▼
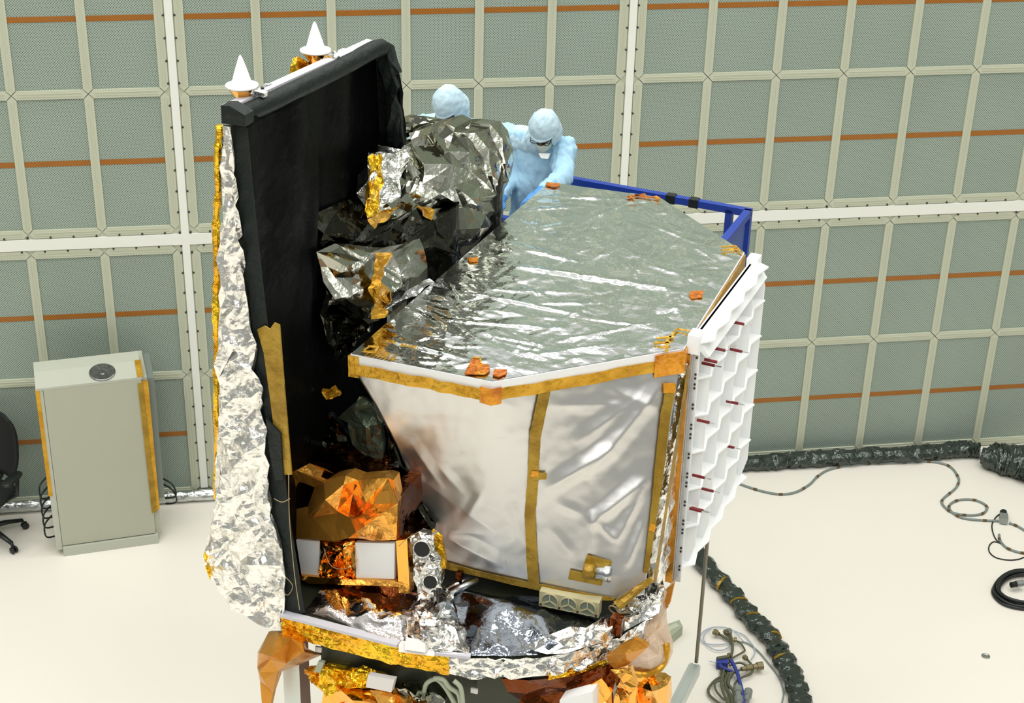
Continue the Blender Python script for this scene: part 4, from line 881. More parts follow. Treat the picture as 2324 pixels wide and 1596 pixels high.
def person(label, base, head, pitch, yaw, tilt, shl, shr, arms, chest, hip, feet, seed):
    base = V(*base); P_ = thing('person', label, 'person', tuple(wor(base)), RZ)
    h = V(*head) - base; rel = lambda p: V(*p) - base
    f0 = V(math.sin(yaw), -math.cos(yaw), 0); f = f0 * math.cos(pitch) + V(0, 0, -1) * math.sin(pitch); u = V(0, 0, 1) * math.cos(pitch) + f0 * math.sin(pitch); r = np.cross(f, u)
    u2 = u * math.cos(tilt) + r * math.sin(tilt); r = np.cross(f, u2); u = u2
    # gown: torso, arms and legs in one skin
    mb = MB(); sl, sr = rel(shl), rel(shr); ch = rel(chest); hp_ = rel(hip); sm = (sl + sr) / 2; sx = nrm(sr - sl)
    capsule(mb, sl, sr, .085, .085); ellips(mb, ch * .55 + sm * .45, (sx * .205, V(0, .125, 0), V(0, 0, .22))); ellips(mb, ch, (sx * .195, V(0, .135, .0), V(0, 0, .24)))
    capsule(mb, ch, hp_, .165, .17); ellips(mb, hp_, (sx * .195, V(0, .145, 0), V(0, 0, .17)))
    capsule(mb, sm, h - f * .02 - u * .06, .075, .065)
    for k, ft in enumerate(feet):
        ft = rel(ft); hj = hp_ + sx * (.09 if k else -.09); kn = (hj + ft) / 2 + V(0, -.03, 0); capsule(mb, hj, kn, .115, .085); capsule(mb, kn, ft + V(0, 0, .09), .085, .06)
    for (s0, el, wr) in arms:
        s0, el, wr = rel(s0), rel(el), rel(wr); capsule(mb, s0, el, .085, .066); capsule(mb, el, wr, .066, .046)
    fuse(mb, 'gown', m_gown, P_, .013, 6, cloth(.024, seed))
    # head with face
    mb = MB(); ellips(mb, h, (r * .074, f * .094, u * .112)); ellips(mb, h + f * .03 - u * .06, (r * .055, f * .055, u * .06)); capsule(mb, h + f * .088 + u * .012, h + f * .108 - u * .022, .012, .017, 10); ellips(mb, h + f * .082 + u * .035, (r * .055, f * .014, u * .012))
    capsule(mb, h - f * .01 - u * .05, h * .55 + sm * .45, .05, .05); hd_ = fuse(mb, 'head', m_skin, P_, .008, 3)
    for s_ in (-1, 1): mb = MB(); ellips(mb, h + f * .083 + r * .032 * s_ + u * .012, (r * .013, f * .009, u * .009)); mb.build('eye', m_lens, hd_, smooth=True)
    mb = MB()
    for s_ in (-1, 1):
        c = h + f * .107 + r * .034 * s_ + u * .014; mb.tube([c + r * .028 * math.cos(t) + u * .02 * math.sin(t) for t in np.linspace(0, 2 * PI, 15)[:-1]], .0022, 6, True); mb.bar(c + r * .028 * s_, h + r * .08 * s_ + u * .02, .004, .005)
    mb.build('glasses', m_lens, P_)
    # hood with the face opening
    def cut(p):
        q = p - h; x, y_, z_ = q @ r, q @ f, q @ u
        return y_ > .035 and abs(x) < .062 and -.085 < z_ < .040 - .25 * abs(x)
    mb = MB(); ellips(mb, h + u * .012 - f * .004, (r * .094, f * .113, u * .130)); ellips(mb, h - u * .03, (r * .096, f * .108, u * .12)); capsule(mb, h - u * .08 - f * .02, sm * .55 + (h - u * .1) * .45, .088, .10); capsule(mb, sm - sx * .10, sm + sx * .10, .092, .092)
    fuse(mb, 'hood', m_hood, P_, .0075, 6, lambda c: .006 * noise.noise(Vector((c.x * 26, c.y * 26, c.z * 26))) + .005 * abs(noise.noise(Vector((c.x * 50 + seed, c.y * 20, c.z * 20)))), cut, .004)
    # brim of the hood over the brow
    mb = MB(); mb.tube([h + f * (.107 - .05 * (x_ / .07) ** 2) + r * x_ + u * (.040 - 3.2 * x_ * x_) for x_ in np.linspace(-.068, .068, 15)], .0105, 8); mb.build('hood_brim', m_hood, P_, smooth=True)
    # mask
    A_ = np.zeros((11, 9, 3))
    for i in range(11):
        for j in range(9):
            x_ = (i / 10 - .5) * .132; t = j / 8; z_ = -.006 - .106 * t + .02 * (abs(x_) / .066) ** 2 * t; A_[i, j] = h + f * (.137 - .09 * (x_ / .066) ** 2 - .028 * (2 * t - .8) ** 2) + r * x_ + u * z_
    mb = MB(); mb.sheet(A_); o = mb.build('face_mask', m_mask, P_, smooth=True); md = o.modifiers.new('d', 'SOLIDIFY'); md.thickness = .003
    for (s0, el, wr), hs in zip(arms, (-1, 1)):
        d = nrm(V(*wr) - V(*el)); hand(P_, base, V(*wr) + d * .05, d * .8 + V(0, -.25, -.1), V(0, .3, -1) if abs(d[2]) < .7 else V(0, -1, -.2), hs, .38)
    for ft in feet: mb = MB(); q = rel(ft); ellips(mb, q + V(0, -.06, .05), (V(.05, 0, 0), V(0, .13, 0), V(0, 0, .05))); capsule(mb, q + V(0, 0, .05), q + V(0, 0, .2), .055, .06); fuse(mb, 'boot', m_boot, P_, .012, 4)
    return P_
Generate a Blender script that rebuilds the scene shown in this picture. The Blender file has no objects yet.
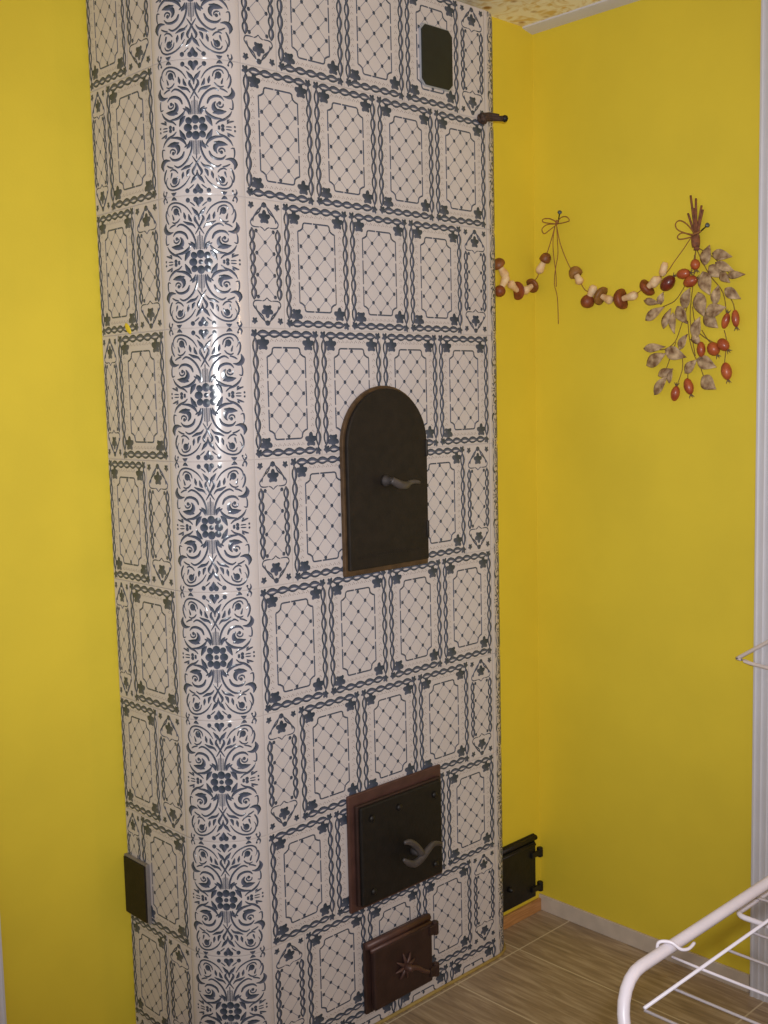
▲
* **Written task**:
Write out all the entries exactly, except for the pictures.

* **Correct response**:
Continue the Blender Python script for this scene: part 4, from line 881. More parts follow. Treat the picture as 2324 pixels wide and 1596 pixels high.
def person(label, base, head, pitch, yaw, tilt, shl, shr, arms, chest, hip, feet, seed):
    base = V(*base); P_ = thing('person', label, 'person', tuple(wor(base)), RZ)
    h = V(*head) - base; rel = lambda p: V(*p) - base
    f0 = V(math.sin(yaw), -math.cos(yaw), 0); f = f0 * math.cos(pitch) + V(0, 0, -1) * math.sin(pitch); u = V(0, 0, 1) * math.cos(pitch) + f0 * math.sin(pitch); r = np.cross(f, u)
    u2 = u * math.cos(tilt) + r * math.sin(tilt); r = np.cross(f, u2); u = u2
    # gown: torso, arms and legs in one skin
    mb = MB(); sl, sr = rel(shl), rel(shr); ch = rel(chest); hp_ = rel(hip); sm = (sl + sr) / 2; sx = nrm(sr - sl)
    capsule(mb, sl, sr, .085, .085); ellips(mb, ch * .55 + sm * .45, (sx * .205, V(0, .125, 0), V(0, 0, .22))); ellips(mb, ch, (sx * .195, V(0, .135, .0), V(0, 0, .24)))
    capsule(mb, ch, hp_, .165, .17); ellips(mb, hp_, (sx * .195, V(0, .145, 0), V(0, 0, .17)))
    capsule(mb, sm, h - f * .02 - u * .06, .075, .065)
    for k, ft in enumerate(feet):
        ft = rel(ft); hj = hp_ + sx * (.09 if k else -.09); kn = (hj + ft) / 2 + V(0, -.03, 0); capsule(mb, hj, kn, .115, .085); capsule(mb, kn, ft + V(0, 0, .09), .085, .06)
    for (s0, el, wr) in arms:
        s0, el, wr = rel(s0), rel(el), rel(wr); capsule(mb, s0, el, .085, .066); capsule(mb, el, wr, .066, .046)
    fuse(mb, 'gown', m_gown, P_, .013, 6, cloth(.024, seed))
    # head with face
    mb = MB(); ellips(mb, h, (r * .074, f * .094, u * .112)); ellips(mb, h + f * .03 - u * .06, (r * .055, f * .055, u * .06)); capsule(mb, h + f * .088 + u * .012, h + f * .108 - u * .022, .012, .017, 10); ellips(mb, h + f * .082 + u * .035, (r * .055, f * .014, u * .012))
    capsule(mb, h - f * .01 - u * .05, h * .55 + sm * .45, .05, .05); hd_ = fuse(mb, 'head', m_skin, P_, .008, 3)
    for s_ in (-1, 1): mb = MB(); ellips(mb, h + f * .083 + r * .032 * s_ + u * .012, (r * .013, f * .009, u * .009)); mb.build('eye', m_lens, hd_, smooth=True)
    mb = MB()
    for s_ in (-1, 1):
        c = h + f * .107 + r * .034 * s_ + u * .014; mb.tube([c + r * .028 * math.cos(t) + u * .02 * math.sin(t) for t in np.linspace(0, 2 * PI, 15)[:-1]], .0022, 6, True); mb.bar(c + r * .028 * s_, h + r * .08 * s_ + u * .02, .004, .005)
    mb.build('glasses', m_lens, P_)
    # hood with the face opening
    def cut(p):
        q = p - h; x, y_, z_ = q @ r, q @ f, q @ u
        return y_ > .035 and abs(x) < .062 and -.085 < z_ < .040 - .25 * abs(x)
    mb = MB(); ellips(mb, h + u * .012 - f * .004, (r * .094, f * .113, u * .130)); ellips(mb, h - u * .03, (r * .096, f * .108, u * .12)); capsule(mb, h - u * .08 - f * .02, sm * .55 + (h - u * .1) * .45, .088, .10); capsule(mb, sm - sx * .10, sm + sx * .10, .092, .092)
    fuse(mb, 'hood', m_hood, P_, .0075, 6, lambda c: .006 * noise.noise(Vector((c.x * 26, c.y * 26, c.z * 26))) + .005 * abs(noise.noise(Vector((c.x * 50 + seed, c.y * 20, c.z * 20)))), cut, .004)
    # brim of the hood over the brow
    mb = MB(); mb.tube([h + f * (.107 - .05 * (x_ / .07) ** 2) + r * x_ + u * (.040 - 3.2 * x_ * x_) for x_ in np.linspace(-.068, .068, 15)], .0105, 8); mb.build('hood_brim', m_hood, P_, smooth=True)
    # mask
    A_ = np.zeros((11, 9, 3))
    for i in range(11):
        for j in range(9):
            x_ = (i / 10 - .5) * .132; t = j / 8; z_ = -.006 - .106 * t + .02 * (abs(x_) / .066) ** 2 * t; A_[i, j] = h + f * (.137 - .09 * (x_ / .066) ** 2 - .028 * (2 * t - .8) ** 2) + r * x_ + u * z_
    mb = MB(); mb.sheet(A_); o = mb.build('face_mask', m_mask, P_, smooth=True); md = o.modifiers.new('d', 'SOLIDIFY'); md.thickness = .003
    for (s0, el, wr), hs in zip(arms, (-1, 1)):
        d = nrm(V(*wr) - V(*el)); hand(P_, base, V(*wr) + d * .05, d * .8 + V(0, -.25, -.1), V(0, .3, -1) if abs(d[2]) < .7 else V(0, -1, -.2), hs, .38)
    for ft in feet: mb = MB(); q = rel(ft); ellips(mb, q + V(0, -.06, .05), (V(.05, 0, 0), V(0, .13, 0), V(0, 0, .05))); capsule(mb, q + V(0, 0, .05), q + V(0, 0, .2), .055, .06); fuse(mb, 'boot', m_boot, P_, .012, 4)
    return P_
Generate a Blender script that rebuilds the scene shown in this picture. The Blender file has no objects yet.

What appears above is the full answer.